Saturday, November 14, 2015

Opportunity Knocks

When you make a promise to God, fulfill it without delay because God has no pleasure
in fools. Fulfill what you promise.

-- Ecclesiastes 5:4 
         
"Tomorrow is the busiest day of the week," says the old Spanish proverb. And famous author and humorist Mark Twain put it this way: "Never put off until tomorrow what you can do the day after tomorrow."

They're referring of course to procrastination, Opportunityor what someone once described as "the grave in which opportunity is buried." Procrastination afflicts all cultures, genders and age groups. Ohio State University reports that people tend to embrace it when they perceive a task as being hard, inconvenient or even scary. The reaction is to replace important tasks with low priority substitutes and delay the tough stuff for another day. There's even a term called crooked thinking that describes the illogical--although predictable--way that procrastinators justify their behavior!

Procrastinators may also use their sense of perfectionism, inadequacy or discomfort to put off doing indefinitely what really needs to be done immediately. But the longer the delay with facing the uncomfortable, the worse this pattern becomes. And eventually...nothing gets done. Like they teach in high school physics class, a body at rest tends to stay at rest...unless there's something to put it in motion.

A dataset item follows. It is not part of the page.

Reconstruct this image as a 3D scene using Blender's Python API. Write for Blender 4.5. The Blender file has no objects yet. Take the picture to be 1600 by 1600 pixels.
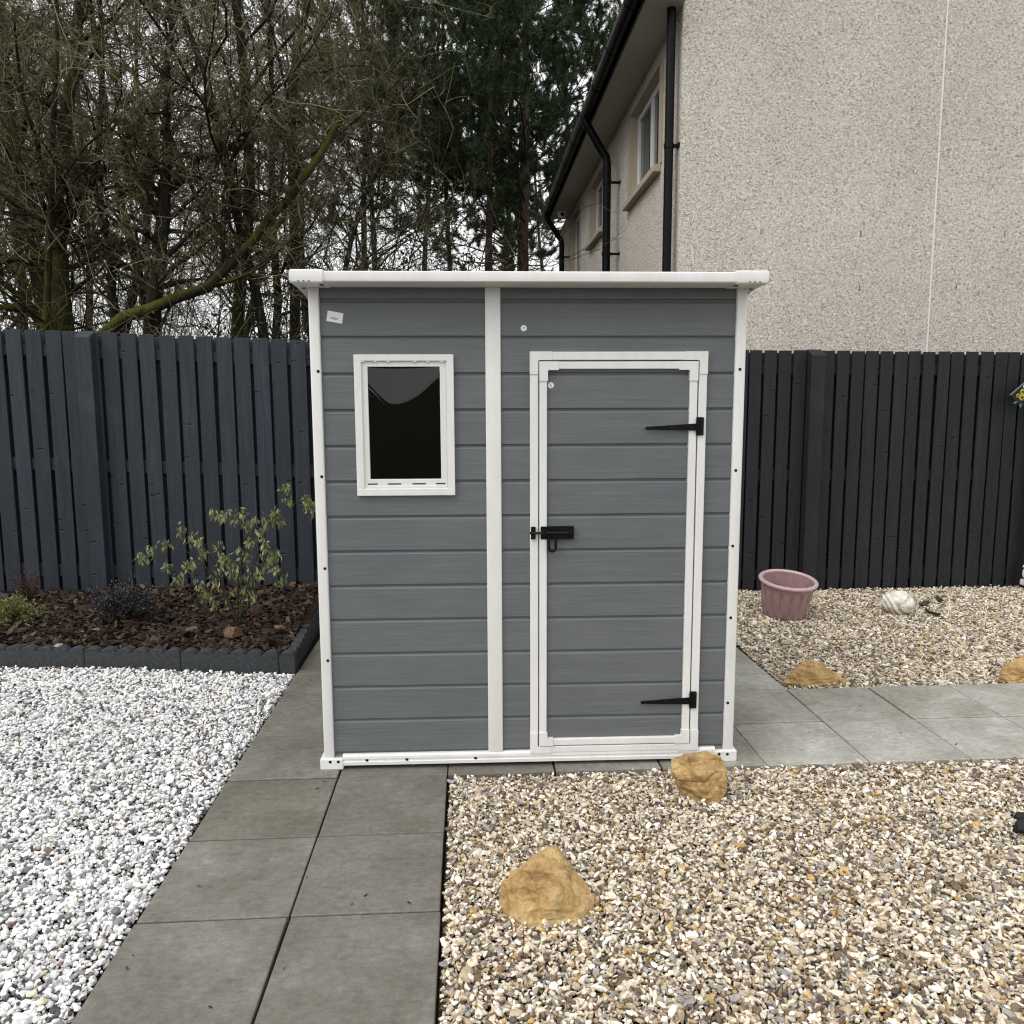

What will it take to put our own uncomfortable life issues in motion--rather than keeping them motionless on the back burner? Once God alerts us to an opportunity, we should respond to it. He might open our eyes through the words of a sermon, a conversation with another Christ-follower...or maybe even an unexpected interaction with a total stranger. But by whatever circumstance, the next move is ours.

Procrastination isn't a viable option--particularly in situations where action (or inaction) has serious life consequences. We need to respond to opportunities by taking that hard first step of faith.

Is your opportunity a conversation that you need to have, a relationship that you need to fix...or maybe a destructive one that you need to end? The truth is that "some day" is really another way of saying never.

So why not start now? Whatever the situation may be, no one's promising that it will be easy. But rest assured: you won't be alone.

"In the time of my favor I heard you, and in the day of salvation I helped you," we read in 2 Corinthians. "I tell you, now is the time of God's favor, now is the day of salvation."